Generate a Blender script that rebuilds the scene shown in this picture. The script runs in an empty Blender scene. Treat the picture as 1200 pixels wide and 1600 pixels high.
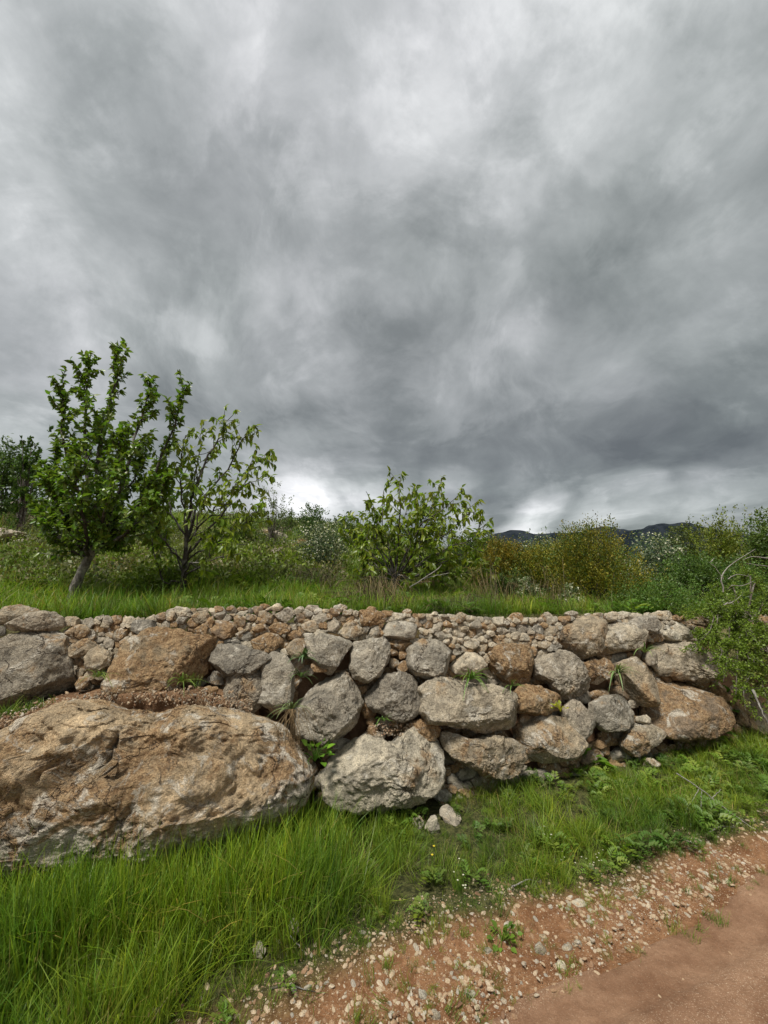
import bpy, math, random
import numpy as np
from mathutils import Matrix, Vector, Euler
R = math.radians
SC = bpy.context.scene
COL = SC.collection
rng = np.random.default_rng(11)
random.seed(5)

# ------------------------------------------------------------------ camera
F = 620.0                    # focal length, in pixels of the 1200x1600 photograph
PITCH = R(9.2)
EYE = 1.60
cam = bpy.data.cameras.new("camera"); cam_o = bpy.data.objects.new("camera", cam); COL.objects.link(cam_o)
cam.sensor_fit = 'VERTICAL'; cam.sensor_height = 36.0; cam.lens = 36.0 * F / 1600.0
cam.clip_start = 0.05; cam.clip_end = 3000
cam_o.location = (0, 0, EYE); cam_o.rotation_euler = (math.pi / 2 + PITCH, 0, 0)
SC.camera = cam_o

def ray(u, v):
    a, b = (u - 600) / F, (800 - v) / F
    return np.array([a, math.cos(PITCH) - math.sin(PITCH) * b, math.sin(PITCH) + math.cos(PITCH) * b])

# ------------------------------------------------------------------ world: broken overcast
SUN_EL, SUN_AZ = R(63), R(212)     # azimuth clockwise from +Y: behind the camera, a little to the left
world = bpy.data.worlds.new("World"); SC.world = world; world.use_nodes = True

class NT:
    """small helper to write node trees"""
    def __init__(s, tree): s.t = tree; s.n = tree.nodes; s.l = tree.links
    def new(s, typ, **kw):
        nd = s.n.new(typ)
        for k, v in kw.items():
            if k == 'inp':
                for i, x in v.items():
                    if isinstance(x, bpy.types.NodeSocket): s.l.new(x, nd.inputs[i])
                    else: nd.inputs[i].default_value = x
            else: setattr(nd, k, v)
        return nd
    def math(s, op, a, b=0.0, c=None, clamp=False):
        i = {0: a, 1: b}
        if c is not None: i[2] = c
        return s.new('ShaderNodeMath', operation=op, use_clamp=clamp, inp=i).outputs[0]
    def vmath(s, op, a, b=(0, 0, 0), out=0):
        return s.new('ShaderNodeVectorMath', operation=op, inp={0: a, 1: b}).outputs[out]
    def noise(s, vec, scale, detail=4, rough=.5, dist=0.0, lac=2.0):
        return s.new('ShaderNodeTexNoise', inp={'Vector': vec, 'Scale': scale, 'Detail': detail, 'Roughness': rough, 'Distortion': dist, 'Lacunarity': lac})
    def rng(s, v, a, b, c=0.0, d=1.0, smooth=True):
        return s.new('ShaderNodeMapRange', interpolation_type='SMOOTHSTEP' if smooth else 'LINEAR', clamp=True,
                     inp={'Value': v, 'From Min': a, 'From Max': b, 'To Min': c, 'To Max': d}).outputs[0]
    def mix(s, f, a, b, blend='MIX'):
        m = s.new('ShaderNodeMix', data_type='RGBA', blend_type=blend)
        for i, x in ((0, f), (6, a), (7, b)):
            if isinstance(x, bpy.types.NodeSocket): s.l.new(x, m.inputs[i])
            else: m.inputs[i].default_value = x if i == 0 else (tuple(x) + (1,))[:4]
        return m.outputs[2]
    def ramp(s, f, stops):
        r = s.new('ShaderNodeValToRGB', inp={0: f}); e = r.color_ramp.elements
        while len(e) > 1: e.remove(e[-1])
        e[0].position = stops[0][0]; e[0].color = tuple(stops[0][1]) + (1,)
        for p, c in stops[1:]:
            k = e.new(p); k.color = tuple(c) + (1,)
        return r.outputs[0]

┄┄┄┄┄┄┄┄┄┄

WHAT YOU WILL DO — Up to and including the line containing "random.seed(5)", repeat every line from the start of the data, but none of the pictures.

RESULT OF THE TASK —
Generate a Blender script that rebuilds the scene shown in this picture. The script runs in an empty Blender scene. Treat the picture as 1200 pixels wide and 1600 pixels high.
import bpy, math, random
import numpy as np
from mathutils import Matrix, Vector, Euler
R = math.radians
SC = bpy.context.scene
COL = SC.collection
rng = np.random.default_rng(11)
random.seed(5)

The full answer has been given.